Trump aims to clinch deal with China’s Xi on Asia trip


US President Donald Trump and China's President Xi are expected to meet on Thursday in South Korea. Photo: AAP
US President Donald Trump says he wants China to help deal with its close ally Russia as he tries to negotiate peace in Ukraine.
Trump has left the US for a five-day trip to Malaysia, Japan and South Korea, his first to the region and longest journey abroad since taking office in January.
The Republican leader hopes to lock in trade, critical mineral and ceasefire deals before turning to the toughest challenge — a face-to-face with China’s Xi Jinping on Thursday in South Korea.
On Sunday (AEDT), Trump told reporters he would like China to help deal with its close ally Russia as the war rages in Ukraine.
“I’d like China to help us out with Russia,” the US president said on Air Force One.
Trump is also working to maintain the signature foreign policy achievement of his second term, a fragile ceasefire he helped to strike in the Israel-Gaza conflict, while the Russian war in Ukraine rages and a trade war with China shows little sign of ending.
Washington and Beijing have hiked tariffs on each other’s exports and threatened to cut off trade in critical minerals and technologies altogether.
The White House formally announced the trip on Thursday (US time). Details remain in flux, including the meeting between leaders of the world’s two largest economies.
Neither side expects a breakthrough that would restore terms of trade that existed before Trump’s second-term inauguration in January, according to a person familiar with the conversations.
Instead, talks between the two sides to prepare for the meeting focused on managing disagreements and modest improvements.
An interim agreement could include limited relief on tariffs, an extension of current rates, or China committing to buy US-made soybeans and Boeing aeroplanes.
Beijing reneged on similar promises in a 2020 deal with Trump.
Washington could let more high-end computer chips flow to Beijing, which in turn could loosen controls on rare earth magnets that have angered Trump.
Or, nothing could come of the talks at all.
On Wednesday (US time), US Treasury Secretary Scott Bessent said the Trump-Xi talk would be a “pull-aside”, suggesting nothing formal.
Trump later told reporters the two would have “a pretty long meeting”, allowing them to “work out a lot of our questions and our doubts and our tremendous assets together”.
China has not confirmed a meeting is planned.
Trump is expected at the Association of Southeast Asian Nations summit, which starts on Sunday in Kuala Lumpur, Malaysia.
There, he could oversee the signing of a ceasefire deal between Thailand and Cambodia.
The deal would formalise an agreement that ended the worst fighting in years between the two countries in July, though it’s short of a comprehensive peace deal.
After that stop, Trump will head to Japan to meet Sanae Takaichi, the newly elected prime minister.
Takaichi is expected to affirm plans by her predecessor to hike military spending and to make $US550 billion ($845 billion) in Trump-directed investments in the US.

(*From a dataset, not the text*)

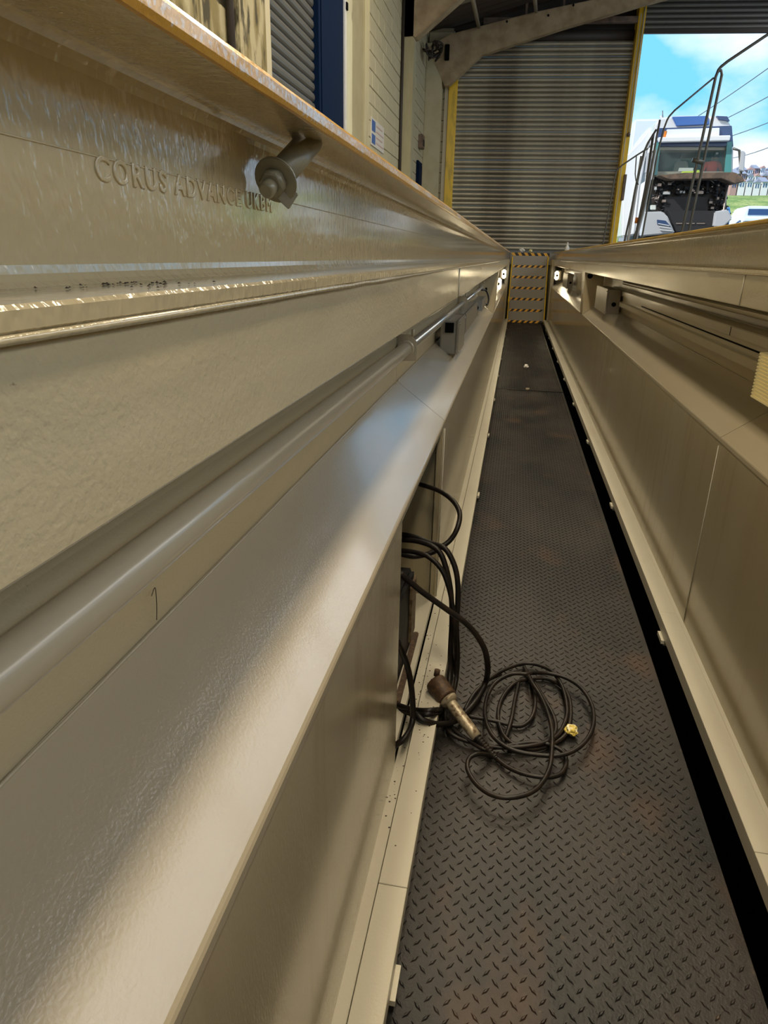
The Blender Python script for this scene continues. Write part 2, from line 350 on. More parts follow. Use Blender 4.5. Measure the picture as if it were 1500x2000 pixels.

Then, in Busan, South Korea, Trump plans to meet Xi ahead of an international trade summit.
Trump is set to return to Washington before the Asia-Pacific Economic Co-operation leaders’ forum gets under way, according to the schedule announced by the White House on Thursday.
Trump has threatened to raise tariffs on Chinese imports to a total of some 155 per cent from November 1 if they cannot strike a deal. That would almost certainly provoke a reaction from Beijing and end a truce that paused tit-for-tat hikes.
Beyond trade, the two leaders are expected to discuss Taiwan, a long-running US-China irritant, and Russia, a Chinese ally now subject to expanded US sanctions over the war in Ukraine.
Trump is also trying to close trade deals with Malaysia and India, while shoring up a deal that has already been struck with South Korea.
US and South Korean relations have been strained by Seoul’s concerns over the $US350 billion ($538 billion) investment in US companies sought by Trump and the deportations of the country’s foreign workers.